For too many people, including me at times, the Trump administration has been as exciting as it was horrifying. Opposing a dictatorship-on-the-make is obviously more important than opposing someone who wants 25 percent less government spending than you do. It is easy to complain about vote suppression or limits on the First Amendment or harassment of various communities. It is much harder to understand why the Republicans held or gained seats in the House and state legislatures.
One might even suggest that our own role as resisters has already made it more difficult than it should have been to defeat Trump, because it made it so hard to understand why so many people — and more this time around than last — were voting for the man.
You may want to tell me that you know why: They voted for white supremacy, patriarchy, homophobia, xenophobia. Yet Trump apparently improved his vote share among minority voters in 2020, particularly among Hispanic voters who were supposed to be most alienated by his immigration policies. This seems a good time to check the root premise, as sociologist Musa Al-Gharbi has been urging us to do for the past four years.
Yes, Trump uses offensively coded language, and his speeches often seem calculated to violate the delicate racial and sexual etiquette of the cultural establishment while maintaining maximum deniability for those outside the professional class. Yet concluding that’s his main appeal is a big mistake; it reasons backward from our own feelings, as if his supporters are mere mirrors of ourselves, who love whatever we most hate. More likely, they just don’t care as much as we do about certain things and are therefore focused on something else entirely.
Certainly, I’d argue they should care more. But that’s not the same as actively supporting oppression, unless you endorse absolutist arguments made by people like Ibram X. Kendi: you’re either actively anti-racist, or supporting racism, full stop.
This is like arguing that when you go to work and buy a new breakfast table on the way home instead of organizing and donating to relief efforts for the looming famine in Yemen, your main goal in life must be the deaths of 100,000 Yemeni infants. Human moral intuitions don’t work that way. And if this election will have proved anything, it will be that we don’t win against Trumpism with these kinds of absolutist arguments, no matter how good it makes us feel to raise the moral stakes to “existential threat.”

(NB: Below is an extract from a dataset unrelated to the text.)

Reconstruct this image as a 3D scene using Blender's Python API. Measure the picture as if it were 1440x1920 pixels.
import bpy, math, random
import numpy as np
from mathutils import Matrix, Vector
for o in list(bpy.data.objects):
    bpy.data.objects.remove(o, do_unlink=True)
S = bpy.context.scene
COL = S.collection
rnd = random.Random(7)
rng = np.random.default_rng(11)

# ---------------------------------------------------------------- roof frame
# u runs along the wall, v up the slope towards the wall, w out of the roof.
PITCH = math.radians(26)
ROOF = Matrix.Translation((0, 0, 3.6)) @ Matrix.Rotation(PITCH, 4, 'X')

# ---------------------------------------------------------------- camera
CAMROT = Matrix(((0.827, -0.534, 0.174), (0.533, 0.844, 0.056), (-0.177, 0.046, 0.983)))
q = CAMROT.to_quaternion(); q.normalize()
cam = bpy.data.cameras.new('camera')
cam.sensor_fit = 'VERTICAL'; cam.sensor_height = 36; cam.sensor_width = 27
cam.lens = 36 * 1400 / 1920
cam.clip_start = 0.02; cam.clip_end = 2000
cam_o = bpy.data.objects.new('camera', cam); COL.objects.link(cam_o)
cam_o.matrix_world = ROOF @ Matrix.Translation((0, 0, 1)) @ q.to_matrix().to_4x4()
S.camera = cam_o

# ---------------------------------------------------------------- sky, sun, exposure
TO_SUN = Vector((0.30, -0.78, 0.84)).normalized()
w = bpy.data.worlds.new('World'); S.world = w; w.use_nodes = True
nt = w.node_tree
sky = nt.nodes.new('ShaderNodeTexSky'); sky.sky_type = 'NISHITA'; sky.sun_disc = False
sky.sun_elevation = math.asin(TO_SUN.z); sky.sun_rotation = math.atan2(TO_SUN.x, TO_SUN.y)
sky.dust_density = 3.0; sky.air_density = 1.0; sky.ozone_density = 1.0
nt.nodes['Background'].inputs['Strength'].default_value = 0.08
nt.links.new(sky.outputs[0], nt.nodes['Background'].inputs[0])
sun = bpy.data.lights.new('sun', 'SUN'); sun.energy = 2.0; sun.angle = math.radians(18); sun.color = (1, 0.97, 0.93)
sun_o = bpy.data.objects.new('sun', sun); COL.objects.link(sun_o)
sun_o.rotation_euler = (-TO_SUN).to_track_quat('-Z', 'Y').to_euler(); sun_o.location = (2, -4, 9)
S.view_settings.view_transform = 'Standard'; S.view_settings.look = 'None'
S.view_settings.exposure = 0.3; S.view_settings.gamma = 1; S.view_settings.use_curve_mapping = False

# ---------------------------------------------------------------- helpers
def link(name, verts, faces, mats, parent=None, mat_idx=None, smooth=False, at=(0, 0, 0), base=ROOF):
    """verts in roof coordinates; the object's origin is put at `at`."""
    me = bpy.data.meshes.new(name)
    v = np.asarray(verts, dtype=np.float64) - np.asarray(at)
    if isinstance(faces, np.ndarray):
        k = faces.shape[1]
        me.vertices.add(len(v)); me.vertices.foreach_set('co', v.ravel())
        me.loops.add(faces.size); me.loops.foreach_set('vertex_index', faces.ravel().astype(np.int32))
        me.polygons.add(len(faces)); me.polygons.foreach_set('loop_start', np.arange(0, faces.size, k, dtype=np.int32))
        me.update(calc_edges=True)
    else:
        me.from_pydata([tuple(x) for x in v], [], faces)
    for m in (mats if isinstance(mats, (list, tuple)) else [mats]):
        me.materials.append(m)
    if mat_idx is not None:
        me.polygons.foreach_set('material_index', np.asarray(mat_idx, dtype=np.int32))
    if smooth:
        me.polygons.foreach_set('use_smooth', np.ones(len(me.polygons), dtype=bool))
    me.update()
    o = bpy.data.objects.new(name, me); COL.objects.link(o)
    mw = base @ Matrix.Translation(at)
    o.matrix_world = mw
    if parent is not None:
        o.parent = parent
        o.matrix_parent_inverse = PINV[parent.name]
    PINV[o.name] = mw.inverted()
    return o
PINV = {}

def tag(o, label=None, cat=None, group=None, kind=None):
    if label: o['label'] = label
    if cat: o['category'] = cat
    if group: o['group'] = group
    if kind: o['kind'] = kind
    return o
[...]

Because it’s not working. If Biden wins, Trump will have very narrowly lost to a man who ran a low-key campaign of decency, normalcy and acceptance across party lines, while progressives cost Democrats House seats, and maybe the Senate, with maximalist takes on divisive issues.
So I’d suggest that the best way for all of us to win the future is by living in it, rather than the past — and putting the focus not on Trump, nor ourselves, but on the vast common ground of the country we all have to live in.